8. Thou shalt not have heavy objects above thy bed in case there is an earthquake--this commandment is especially relevant to those of us here in BC who live on a huge-ass faultline.
Response:
I have realized that Matty is generally an overly safe pansy who takes few chances in life. Especially concerning personal danger. I myself love to live dangerously and therefore have shelfs and books and glasses and pictures all above my bed. I dream of waking up during an earthquake just in time to catch each and everyone of the falling objects aimed for my head.

9. Thou shalt make sure that your children are readers and outdoor players rather than television/video game zombies who can't spell or write and have no social skills--this is the case with so many children these days, in my opinion.
Response:
Again... Amen! My kids will play outside. They will play sports. They will play music and sing. They will read and draw and create. They will do all these things whether they like it or not, because I said so.

10. Thou shalt attempt to develop or further the cause of cool nicknames for thy friends and family. For example, I call my father Billzebub, the Dark Prince of Port Alberni. I also have friends named Jimmy the K (not my original), O-Town, the Deet (again, not mine, but I have furthered the cause), Lynnester the Spinster (she is married to the Deet), CMac, koldenbu, the F-Bomb, and T-Bone. Does this make me idiotic? Probably? Do I care? Absolutely not.
Response:
Just so you know, I am the Deet. I hate that name. I hate that Matty calls me that for the sake of bugging me. But I've learned to accept it.

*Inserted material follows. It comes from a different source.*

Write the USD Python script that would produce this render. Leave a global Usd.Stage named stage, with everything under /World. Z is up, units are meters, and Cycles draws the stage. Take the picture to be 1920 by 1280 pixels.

I wish he'd call me AJ instead but he laughs at me whe I suggest that. So do other people. That hurts. Even more than flossing.

4 comments:

The Renegade Librarian said...

I do not call you the Deet to bug you. I call you that because it is your name and it is the one I have used for you for more years than I can remember. I will NEVER call you A.J.--deal with it!

Michelle said...

Thanks for the shout out...the Macintosh's Witnesses made me giggle, and I agree, an eclectic music taste is the way to go...and I think you really do need to listen to something (just one song will do) to know how bad it is, like Nickelback for instance.

I cannot agree entirely with you on the reality genre, however, you have my full support against Mandell...Deal or No Deal takes the cake for time-wasting, no-value tv.

I do agree that calling Matt a pansy is also highly amusing.

:)

Anonymous said...

AJ???? Who's the pansy now?

Sister Bing

Anonymous said...

Can you two please do this more often? I laughed but butt off!